------ Input material ------
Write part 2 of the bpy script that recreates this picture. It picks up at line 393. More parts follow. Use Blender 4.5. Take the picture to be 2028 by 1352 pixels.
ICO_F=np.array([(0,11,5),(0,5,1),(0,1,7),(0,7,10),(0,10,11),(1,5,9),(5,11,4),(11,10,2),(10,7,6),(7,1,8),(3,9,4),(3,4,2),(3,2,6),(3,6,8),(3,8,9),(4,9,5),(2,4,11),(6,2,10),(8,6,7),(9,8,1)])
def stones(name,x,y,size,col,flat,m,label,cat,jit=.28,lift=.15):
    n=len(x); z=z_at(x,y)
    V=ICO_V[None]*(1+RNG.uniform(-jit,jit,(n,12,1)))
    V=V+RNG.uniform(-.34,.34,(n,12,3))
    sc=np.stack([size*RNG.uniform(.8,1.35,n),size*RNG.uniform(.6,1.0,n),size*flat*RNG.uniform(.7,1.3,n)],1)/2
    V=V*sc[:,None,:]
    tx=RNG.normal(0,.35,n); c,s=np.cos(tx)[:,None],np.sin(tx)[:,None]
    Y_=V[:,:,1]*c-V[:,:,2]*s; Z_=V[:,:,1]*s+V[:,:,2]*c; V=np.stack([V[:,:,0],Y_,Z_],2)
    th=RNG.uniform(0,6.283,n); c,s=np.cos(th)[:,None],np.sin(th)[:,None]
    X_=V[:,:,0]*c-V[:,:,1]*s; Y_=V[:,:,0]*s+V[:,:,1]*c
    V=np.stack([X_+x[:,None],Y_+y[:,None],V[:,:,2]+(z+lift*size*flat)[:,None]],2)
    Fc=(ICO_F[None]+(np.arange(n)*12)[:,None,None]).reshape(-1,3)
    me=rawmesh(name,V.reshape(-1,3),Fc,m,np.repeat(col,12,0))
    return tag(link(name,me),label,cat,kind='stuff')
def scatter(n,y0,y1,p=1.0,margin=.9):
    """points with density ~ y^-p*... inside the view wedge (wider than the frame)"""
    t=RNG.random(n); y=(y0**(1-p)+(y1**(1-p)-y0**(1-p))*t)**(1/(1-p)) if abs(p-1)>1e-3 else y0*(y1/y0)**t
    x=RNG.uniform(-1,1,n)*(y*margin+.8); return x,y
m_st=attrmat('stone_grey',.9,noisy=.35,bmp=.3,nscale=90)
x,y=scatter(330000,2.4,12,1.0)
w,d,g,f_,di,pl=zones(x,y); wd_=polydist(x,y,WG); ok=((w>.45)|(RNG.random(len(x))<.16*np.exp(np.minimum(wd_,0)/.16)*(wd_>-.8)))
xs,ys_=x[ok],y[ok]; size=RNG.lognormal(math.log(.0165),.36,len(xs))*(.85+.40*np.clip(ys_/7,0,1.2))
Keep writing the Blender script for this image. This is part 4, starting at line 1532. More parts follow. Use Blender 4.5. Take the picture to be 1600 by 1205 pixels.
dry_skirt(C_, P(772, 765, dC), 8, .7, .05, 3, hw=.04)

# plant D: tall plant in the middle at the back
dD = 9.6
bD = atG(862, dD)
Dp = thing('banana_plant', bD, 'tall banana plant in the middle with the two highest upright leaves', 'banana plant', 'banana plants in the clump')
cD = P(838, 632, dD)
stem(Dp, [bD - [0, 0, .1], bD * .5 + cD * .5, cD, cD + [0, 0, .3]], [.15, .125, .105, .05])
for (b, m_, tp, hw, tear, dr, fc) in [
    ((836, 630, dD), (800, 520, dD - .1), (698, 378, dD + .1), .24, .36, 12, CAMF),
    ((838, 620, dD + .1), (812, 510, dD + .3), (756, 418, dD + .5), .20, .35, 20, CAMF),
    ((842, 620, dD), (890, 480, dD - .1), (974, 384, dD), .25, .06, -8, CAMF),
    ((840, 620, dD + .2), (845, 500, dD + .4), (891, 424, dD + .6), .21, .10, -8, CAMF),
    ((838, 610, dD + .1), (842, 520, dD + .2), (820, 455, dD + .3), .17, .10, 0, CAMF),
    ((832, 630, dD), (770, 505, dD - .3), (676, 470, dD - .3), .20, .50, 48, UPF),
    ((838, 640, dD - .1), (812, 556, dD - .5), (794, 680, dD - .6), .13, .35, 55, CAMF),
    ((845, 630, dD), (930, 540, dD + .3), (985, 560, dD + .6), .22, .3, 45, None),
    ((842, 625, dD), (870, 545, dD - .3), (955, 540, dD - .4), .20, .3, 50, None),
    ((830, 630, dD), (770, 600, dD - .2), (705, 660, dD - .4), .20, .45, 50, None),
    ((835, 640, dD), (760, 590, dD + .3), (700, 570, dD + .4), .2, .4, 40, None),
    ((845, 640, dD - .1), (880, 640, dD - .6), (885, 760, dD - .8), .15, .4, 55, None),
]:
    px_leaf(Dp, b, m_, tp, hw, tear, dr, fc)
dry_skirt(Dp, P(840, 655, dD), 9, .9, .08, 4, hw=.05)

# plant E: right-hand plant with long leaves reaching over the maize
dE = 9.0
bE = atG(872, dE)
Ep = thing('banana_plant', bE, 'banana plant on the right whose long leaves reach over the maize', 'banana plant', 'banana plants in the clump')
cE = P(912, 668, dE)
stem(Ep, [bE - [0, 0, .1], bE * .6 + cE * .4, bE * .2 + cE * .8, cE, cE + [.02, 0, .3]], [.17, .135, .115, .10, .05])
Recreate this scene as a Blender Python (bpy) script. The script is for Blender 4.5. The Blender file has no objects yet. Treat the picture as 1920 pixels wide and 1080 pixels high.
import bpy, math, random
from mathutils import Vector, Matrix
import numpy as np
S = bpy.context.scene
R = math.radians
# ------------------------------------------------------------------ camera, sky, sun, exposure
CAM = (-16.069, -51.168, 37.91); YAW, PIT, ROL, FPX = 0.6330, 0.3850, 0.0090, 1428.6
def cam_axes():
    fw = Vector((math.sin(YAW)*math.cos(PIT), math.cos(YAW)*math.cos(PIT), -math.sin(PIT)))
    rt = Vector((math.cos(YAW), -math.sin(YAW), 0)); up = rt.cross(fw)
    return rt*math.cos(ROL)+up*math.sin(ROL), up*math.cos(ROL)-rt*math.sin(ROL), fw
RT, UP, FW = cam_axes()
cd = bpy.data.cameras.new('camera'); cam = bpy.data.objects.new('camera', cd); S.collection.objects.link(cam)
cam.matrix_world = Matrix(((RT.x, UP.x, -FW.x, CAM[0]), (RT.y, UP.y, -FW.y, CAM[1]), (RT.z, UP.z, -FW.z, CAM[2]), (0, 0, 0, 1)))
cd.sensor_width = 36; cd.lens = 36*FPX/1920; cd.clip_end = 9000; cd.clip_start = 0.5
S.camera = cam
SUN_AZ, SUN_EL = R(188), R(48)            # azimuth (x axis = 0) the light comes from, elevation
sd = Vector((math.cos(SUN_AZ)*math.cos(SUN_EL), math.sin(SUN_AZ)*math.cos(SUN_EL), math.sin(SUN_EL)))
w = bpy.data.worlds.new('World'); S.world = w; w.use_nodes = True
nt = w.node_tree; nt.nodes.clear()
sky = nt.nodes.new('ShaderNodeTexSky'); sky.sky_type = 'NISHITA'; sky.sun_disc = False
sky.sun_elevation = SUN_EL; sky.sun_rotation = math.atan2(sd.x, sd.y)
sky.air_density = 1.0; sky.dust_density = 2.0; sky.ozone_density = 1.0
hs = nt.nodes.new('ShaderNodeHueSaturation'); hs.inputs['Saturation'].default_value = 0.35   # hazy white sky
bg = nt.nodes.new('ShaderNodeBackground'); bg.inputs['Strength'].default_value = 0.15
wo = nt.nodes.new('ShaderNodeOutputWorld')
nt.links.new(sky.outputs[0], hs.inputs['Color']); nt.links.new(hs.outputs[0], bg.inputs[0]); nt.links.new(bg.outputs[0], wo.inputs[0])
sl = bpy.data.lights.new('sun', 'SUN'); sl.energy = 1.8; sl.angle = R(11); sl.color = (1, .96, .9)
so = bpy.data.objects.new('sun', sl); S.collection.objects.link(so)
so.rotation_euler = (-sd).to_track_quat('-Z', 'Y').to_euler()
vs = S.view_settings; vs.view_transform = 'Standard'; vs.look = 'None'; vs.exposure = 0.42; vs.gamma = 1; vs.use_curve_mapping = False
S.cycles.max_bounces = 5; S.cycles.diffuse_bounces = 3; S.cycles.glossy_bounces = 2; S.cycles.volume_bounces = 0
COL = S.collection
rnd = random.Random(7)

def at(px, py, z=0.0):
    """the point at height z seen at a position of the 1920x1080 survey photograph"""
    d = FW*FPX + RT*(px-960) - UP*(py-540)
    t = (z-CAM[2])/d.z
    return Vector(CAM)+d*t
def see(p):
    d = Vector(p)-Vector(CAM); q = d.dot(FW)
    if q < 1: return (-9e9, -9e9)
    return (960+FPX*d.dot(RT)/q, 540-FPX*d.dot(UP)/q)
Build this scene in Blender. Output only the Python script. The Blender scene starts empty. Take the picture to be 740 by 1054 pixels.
------
● Your objective
Within the listing above, locate the line containing "Keep writing the" and the line containing "dry_skirt(C_, P(772, 765, dC), 8, .7, .05, 3, hw=.04)". Reproduce those two lines and all lines between them exactly, with nothing added.

● Task response
Keep writing the Blender script for this image. This is part 4, starting at line 1532. More parts follow. Use Blender 4.5. Take the picture to be 1600 by 1205 pixels.
dry_skirt(C_, P(772, 765, dC), 8, .7, .05, 3, hw=.04)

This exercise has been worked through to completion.